Bally Total Fitness, Dairy Queen Star in The Apprentice

Posted on by Chief Marketer Staff

Bally Total Fitness is giving consumers some additional incentives to try out its health clubs: a free class and a T-shirt.

The health club became the first brand featured in the fourth season of NBC’s The Apprentice under a branded entertainment deal with Mark Burnett Productions. During the Sept. 22 episode, contestants vying for Donald Trump’s apprenticeship had to create the ultimate group fitness class.
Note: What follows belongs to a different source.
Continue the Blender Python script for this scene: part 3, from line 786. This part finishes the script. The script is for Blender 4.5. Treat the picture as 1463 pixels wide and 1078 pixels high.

Team Excel, the all-male group, won the task. Bally Total Fitness is extending the offer to members and non-members alike to try the class for free. The class designed by Trump’s team incorporates strength training and cardiovascular exercise with Pilates, yoga and Kwando.

Non-members can download a free, one-day pass online at Ballytotalfitness.com/apprentice through Oct. 9. As an added bonus, consumers who redeem the pass will get a “Billionaire in Training” T-shirt (while supplies last).

“We understand that it can be difficult for people to find time to workout,” said Bally CEO Paul Toback in a statement. “That’s why we challenged the teams from The Apprentice to work with our fitness experts to create a short but powerful class that is perfect for people with busy lifestyles.”

Consumers who redeem the pass will also be entered into the “Train Like a Billionaire” sweepstakes for a chance to win a Trump-style weekend in New York. The top winner gets two tickets to see the live finale of The Apprentice, $800 in spending money and two one-year memberships to Bally Total Fitness including 10 free personal training sessions. Consumers can also log on to Ballytotalfitness.com/apprentice to enter.

The sweepstakes runs through Oct. 9. Online materials support.

Separately, American Dairy Queen is drumming up interest of its upcoming appearance on the show with A $2.5 million campaign centered on DQ’s own search for a Blizzard apprentice. The contest winner gets a $50,000 signing bonus, commercial appearances and a chance to create new Blizzard flavors.

The QSR launched the contest as one part of a multi-layered campaign to tout Blizzard and pump membership for its Blizzard Fan Club, said Michael Keller, chief brand manager at DQ. Some 600,000 consumers have joined the club since its launch in April.

And in an Apprentice first, Dairy Queen is leveraging its tie to the show more than two weeks before the episode airs.

“We want to delight our Blizzard Fan Club members, given their loyalty to the brand,” Keller said. “We want to reward Blizzard Fan Club members and leverage BlizzardFanClub.com as our platform for building a pretty significant relationship with a large number of Blizzard users.”

The Apprentice will feature the QSR’s Blizzard brand during the Oct. 13 episode, in which teams compete to build a marketing campaign for Blizzard. To generate interest in the show, DQ on Monday broke its Now Hiring! Become DQ’s Blizzard Apprentice contest; entrants complete tasks at Blizzardfanclub.com to vie for prizes.

During the first round, contestants submit a photo and 100-word essay showing their passion for Blizzard; judges will choose 25 candidates to move on to the second task, producing a two- or three-minute video about the Blizzard in a TV spot, speech, rap, song or other performance art. The top five submissions will be posted at the fan club site, where fan club members vote for their favewho’ll be named the first-ever Blizzard apprentice on Nov. 4.

The winner and three guests fly to Los Angeles to film a Blizzard commercial starring the winner (to air nationally next year). The winner later travels to Hawaii for Dairy Queen’s franchisee exposition and to its Minneapolis headquarters to help develop new Blizzard flavors.

All 25 semi-finalists get free Blizzards for a year; each posted Web finalist gets $1,000. Fan club members who vote get a buy one, get one free Blizzard coupon.

“The notion of being able to reward our Blizzard Fan Club members with this type of [promotion] and for one lucky member to get this type of job is kind of cool,” Keller said.

The contest runs through Oct. 11, with online and in-store support, via Los Angeles-based RMPC. Fishbowl, Inc., Alexandria, VA, handles Web site content.